***** RECORDED INFORMATION
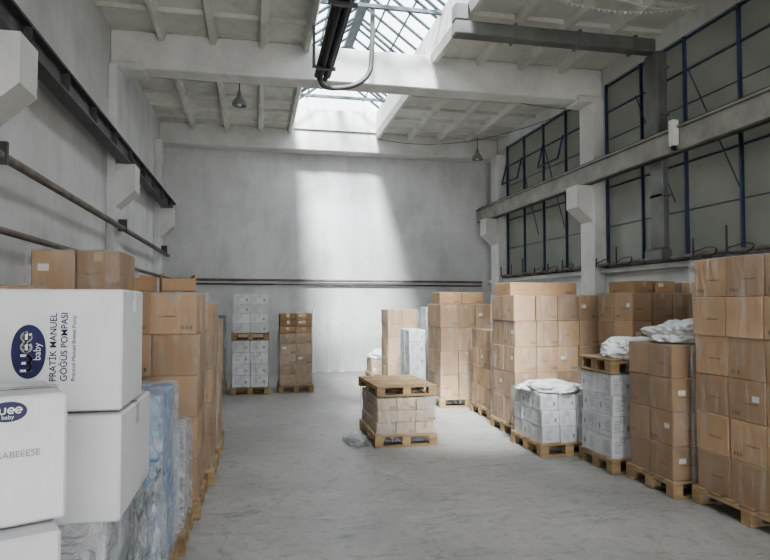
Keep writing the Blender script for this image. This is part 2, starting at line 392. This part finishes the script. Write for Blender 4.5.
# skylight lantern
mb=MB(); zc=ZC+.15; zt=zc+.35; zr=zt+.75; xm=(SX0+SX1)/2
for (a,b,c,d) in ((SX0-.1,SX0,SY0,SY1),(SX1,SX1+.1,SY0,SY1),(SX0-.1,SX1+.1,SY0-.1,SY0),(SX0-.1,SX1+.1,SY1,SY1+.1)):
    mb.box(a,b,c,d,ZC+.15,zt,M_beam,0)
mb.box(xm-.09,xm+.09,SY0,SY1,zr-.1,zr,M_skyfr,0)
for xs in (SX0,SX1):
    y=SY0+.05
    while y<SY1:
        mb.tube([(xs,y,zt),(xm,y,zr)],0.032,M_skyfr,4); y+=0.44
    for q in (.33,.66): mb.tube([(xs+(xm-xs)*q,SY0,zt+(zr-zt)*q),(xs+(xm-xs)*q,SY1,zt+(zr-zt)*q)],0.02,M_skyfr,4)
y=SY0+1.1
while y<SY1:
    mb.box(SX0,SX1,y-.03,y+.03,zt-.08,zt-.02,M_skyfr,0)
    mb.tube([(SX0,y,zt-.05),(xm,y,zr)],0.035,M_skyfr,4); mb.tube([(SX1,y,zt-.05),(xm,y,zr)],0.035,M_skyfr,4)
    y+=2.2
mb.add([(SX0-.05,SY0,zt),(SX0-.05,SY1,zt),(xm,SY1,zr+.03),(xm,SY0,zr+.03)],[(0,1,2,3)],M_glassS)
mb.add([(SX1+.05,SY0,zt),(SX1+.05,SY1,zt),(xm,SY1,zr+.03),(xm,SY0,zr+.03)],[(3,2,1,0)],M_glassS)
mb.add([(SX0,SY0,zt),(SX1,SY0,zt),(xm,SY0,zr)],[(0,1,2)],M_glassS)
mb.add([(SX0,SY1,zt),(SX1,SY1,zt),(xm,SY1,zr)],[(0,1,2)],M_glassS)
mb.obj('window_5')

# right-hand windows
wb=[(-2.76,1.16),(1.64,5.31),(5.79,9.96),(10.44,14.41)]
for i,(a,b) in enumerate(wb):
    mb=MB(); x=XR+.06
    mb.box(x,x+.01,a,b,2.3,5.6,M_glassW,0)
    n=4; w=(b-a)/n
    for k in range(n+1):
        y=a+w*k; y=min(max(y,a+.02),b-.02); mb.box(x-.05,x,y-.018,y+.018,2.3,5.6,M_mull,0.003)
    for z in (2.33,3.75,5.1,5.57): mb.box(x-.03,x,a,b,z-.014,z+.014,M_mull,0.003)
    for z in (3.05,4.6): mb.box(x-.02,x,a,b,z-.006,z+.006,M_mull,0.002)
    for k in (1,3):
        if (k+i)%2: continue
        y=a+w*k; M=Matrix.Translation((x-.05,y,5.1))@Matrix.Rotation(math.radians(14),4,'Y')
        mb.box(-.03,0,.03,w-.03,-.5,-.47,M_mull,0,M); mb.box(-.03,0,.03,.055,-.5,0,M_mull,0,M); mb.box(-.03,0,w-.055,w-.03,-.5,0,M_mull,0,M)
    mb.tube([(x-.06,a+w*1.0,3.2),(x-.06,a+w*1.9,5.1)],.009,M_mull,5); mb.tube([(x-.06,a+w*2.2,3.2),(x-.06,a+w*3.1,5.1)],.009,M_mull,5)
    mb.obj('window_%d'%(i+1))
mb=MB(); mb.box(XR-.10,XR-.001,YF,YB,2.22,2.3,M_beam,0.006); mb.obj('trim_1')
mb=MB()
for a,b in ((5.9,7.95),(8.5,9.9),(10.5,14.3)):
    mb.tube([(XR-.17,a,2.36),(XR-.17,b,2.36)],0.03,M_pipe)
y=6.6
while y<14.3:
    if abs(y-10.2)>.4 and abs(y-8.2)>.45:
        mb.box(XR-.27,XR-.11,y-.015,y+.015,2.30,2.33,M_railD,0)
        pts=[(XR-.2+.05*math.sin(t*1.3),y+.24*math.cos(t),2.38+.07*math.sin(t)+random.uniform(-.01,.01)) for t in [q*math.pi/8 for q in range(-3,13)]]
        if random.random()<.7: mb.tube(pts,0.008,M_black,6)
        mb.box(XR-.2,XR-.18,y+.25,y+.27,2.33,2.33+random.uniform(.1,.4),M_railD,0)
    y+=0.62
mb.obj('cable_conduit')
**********
Transcribe exactly, with no pictures, the lines running from the first line of the material through the line holding "mb.obj('window_5')".

> _IN RESPONSE_
Keep writing the Blender script for this image. This is part 2, starting at line 392. This part finishes the script. Write for Blender 4.5.
# skylight lantern
mb=MB(); zc=ZC+.15; zt=zc+.35; zr=zt+.75; xm=(SX0+SX1)/2
for (a,b,c,d) in ((SX0-.1,SX0,SY0,SY1),(SX1,SX1+.1,SY0,SY1),(SX0-.1,SX1+.1,SY0-.1,SY0),(SX0-.1,SX1+.1,SY1,SY1+.1)):
    mb.box(a,b,c,d,ZC+.15,zt,M_beam,0)
mb.box(xm-.09,xm+.09,SY0,SY1,zr-.1,zr,M_skyfr,0)
for xs in (SX0,SX1):
    y=SY0+.05
    while y<SY1:
        mb.tube([(xs,y,zt),(xm,y,zr)],0.032,M_skyfr,4); y+=0.44
    for q in (.33,.66): mb.tube([(xs+(xm-xs)*q,SY0,zt+(zr-zt)*q),(xs+(xm-xs)*q,SY1,zt+(zr-zt)*q)],0.02,M_skyfr,4)
y=SY0+1.1
while y<SY1:
    mb.box(SX0,SX1,y-.03,y+.03,zt-.08,zt-.02,M_skyfr,0)
    mb.tube([(SX0,y,zt-.05),(xm,y,zr)],0.035,M_skyfr,4); mb.tube([(SX1,y,zt-.05),(xm,y,zr)],0.035,M_skyfr,4)
    y+=2.2
mb.add([(SX0-.05,SY0,zt),(SX0-.05,SY1,zt),(xm,SY1,zr+.03),(xm,SY0,zr+.03)],[(0,1,2,3)],M_glassS)
mb.add([(SX1+.05,SY0,zt),(SX1+.05,SY1,zt),(xm,SY1,zr+.03),(xm,SY0,zr+.03)],[(3,2,1,0)],M_glassS)
mb.add([(SX0,SY0,zt),(SX1,SY0,zt),(xm,SY0,zr)],[(0,1,2)],M_glassS)
mb.add([(SX0,SY1,zt),(SX1,SY1,zt),(xm,SY1,zr)],[(0,1,2)],M_glassS)
mb.obj('window_5')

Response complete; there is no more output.